Marketing as a Service, or How to Improve B2B Marketing Impact

Marketing as a Service, or How to Improve B2B Marketing Impact

by Domenic Colasante for MarketingProfs

When there are revenue headwinds and economic uncertainty, CFOs put a lot of attention on budgets and expenses. During tough times, reducing marketing headcount and media spend is a standard cost-cutting lever.

Meanwhile, B2B CMOs are given goals to generate growth for the business through more pipeline and revenue impact.

Clearly, those two approaches are in conflict with each other.

Modern CFOs, however, understand that crises sometimes present opportunities—that focusing on transformation instead of stark cost-cutting can lead to increased growth and operating efficiency.

The reality is that CFOs can recommend a lever for marketing that they’ve used for other disciplines: outsourcing—also with new service models, such as B2B marketing as a service (MaaS).

What is MaaS?

Marketing as a service is a new operating model designed to bring scale to revenue and marketing leaders.

MaaS brings the concept of managed services to marketing. Execution and operational tasks are outsourced offshore to extend the capacity of your workforce and enable internal staff to focus on more strategic, high-value work.

The MaaS model covers a full range of offerings, including digital marketingaccount-based marketing, analytics, and creative services.

MaaS is about more than just cost savings. It’s about driving sustainable efficiency, bringing in a greater level of expertise, and improving the impact of the work, thereby increasing revenue impact—and simultaneously minimizing costs.

By leaning into MaaS, organizations can reduce headcount expenses while increasing the resources they have and the experience of those resources, and which will, in turn, create more capacity for marketing impact and results.

What to Know About the MaaS Opportunity

Marketing outsourcing through MaaS is underutilized

Outsourcing is common for many corporate-level departments, but not for marketing. Only 5% of sales and marketing services are outsourced, compared with 54% of IT services and 44% of finance work, a Deloitte study found.
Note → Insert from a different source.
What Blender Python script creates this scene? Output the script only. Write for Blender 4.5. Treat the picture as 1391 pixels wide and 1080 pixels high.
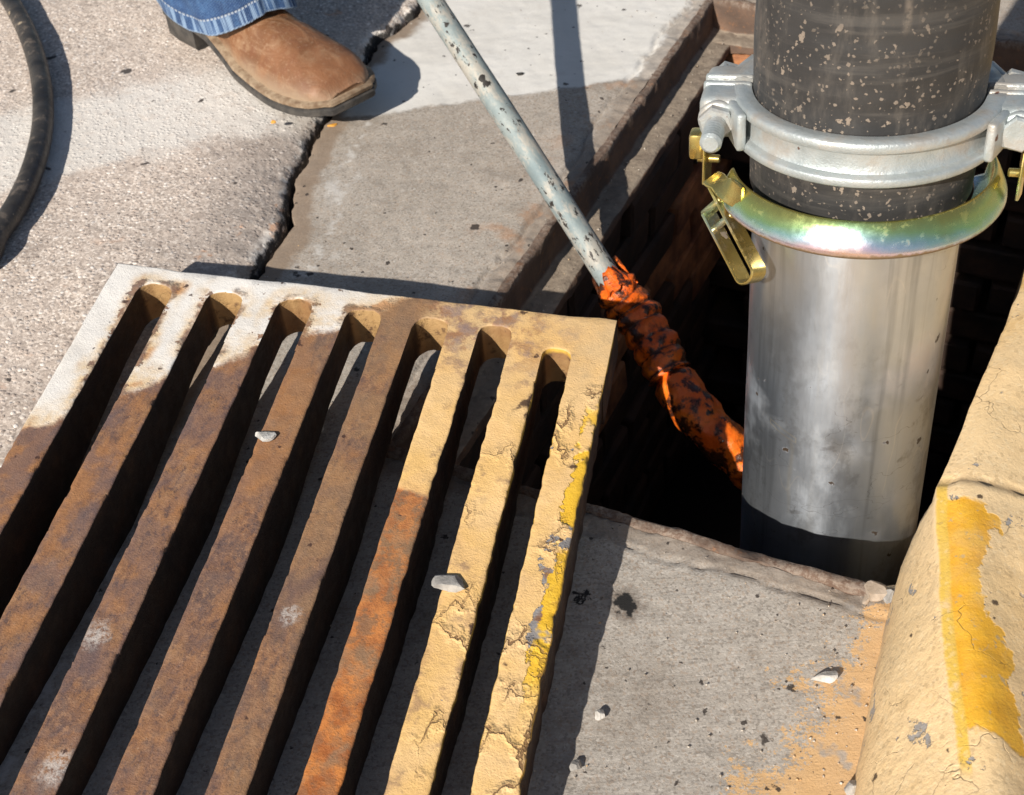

True, it is a relatively newer concept for marketing, compared with IT, finance, and customer service outsourcing, but it is mature enough that companies are already taking advantage of it. There is now a massive talent pool of outsourced marketers with expertise in many specialties.

Competing for increasingly expensive execution talent is unsustainable

The Great Resignation has complicated the labor pool. Companies have lost employees or they are now trying to recruit in a market where employees have the power. That has led to increased salaries across the board, and in many cases imbalances between the compensation of resources and the true value that they create for an organization.

While the rest of the industry is fighting over on-shore talent, organizations that embrace MaaS can dramatically reduce run-rate labor costs, building a competitive advantage in their cost basis with first-mover status.

Organizations need to train and upskill talent while maintaining organizational scalability

Today’s omnichannel and hyper-personalized marketing environment requires employees to maintain constantly evolving talent and skills. They need to know all the best-practices to reach increasingly overwhelmed customers wherever they consume information.

Even as companies attempt to keep pace with costly upskilling and training, the MaaS market solves the skills gap with certified marketers equipped with new-age marketing capabilities.

MaaS builds organizational flexibility into your future

Smaller organizations that needed to lay off employees these past few years have not been alone: Many of the largest global companies have had to trim headcount recently.

Layoffs incur financial costs from severance, overtax the remaining employees, and result in having to answer difficult questions from the media about the organization’s financial health.

Using such a moment to change the operating model and shift toward a more vendor-delivered labor force will limit the chance that you have to do it again. MaaS enables organizations to scale up and down personnel without creating negative news and incurring additional expenses.

Maximizing ROI on martech investments is possible with MaaS

US companies spent over $22 billion on marketing technology in 2022. But marketers utilized only 42% of the martech stack, down from 58% in 2020, a 2023 Gartner study found.

Why? There isn’t enough certified talent in the market, and seldom is it a priority for any company to train and develop marketing technologists.

As a result, many expensive tools are unused or underused, while employees either request new tools or use native or free apps that lack the robustness that advanced users can coax from the expensive tools the organization has purchased.

But MaaS enables companies to easily match human resources to technology, and it only becomes more important if you change your technology provider and immediately need an expert in a new technology to run it. It’s possible that your team doesn’t have the relevant competency in that tool to maximize its value.

MaaS: Value Creator

Ultimately, the key thing to remember is that, as in other departments, outsourcing through MaaS is a value creator that maximizes the value of your technology, provides on-demand employees with the latest skills, and keeps your workforce flexible for any challenges or opportunities.

If you struggle with resource allocation while moving forward with your organization’s goals, now is the time to embrace MaaS. CFOs looking to manage their resource allocation while increasing the value of their marketing function should look to B2B MaaS as a unique lever.

CFOs can tackle both revenue and cost headwinds at the same time while increasing the marketing function’s ability to drive growth.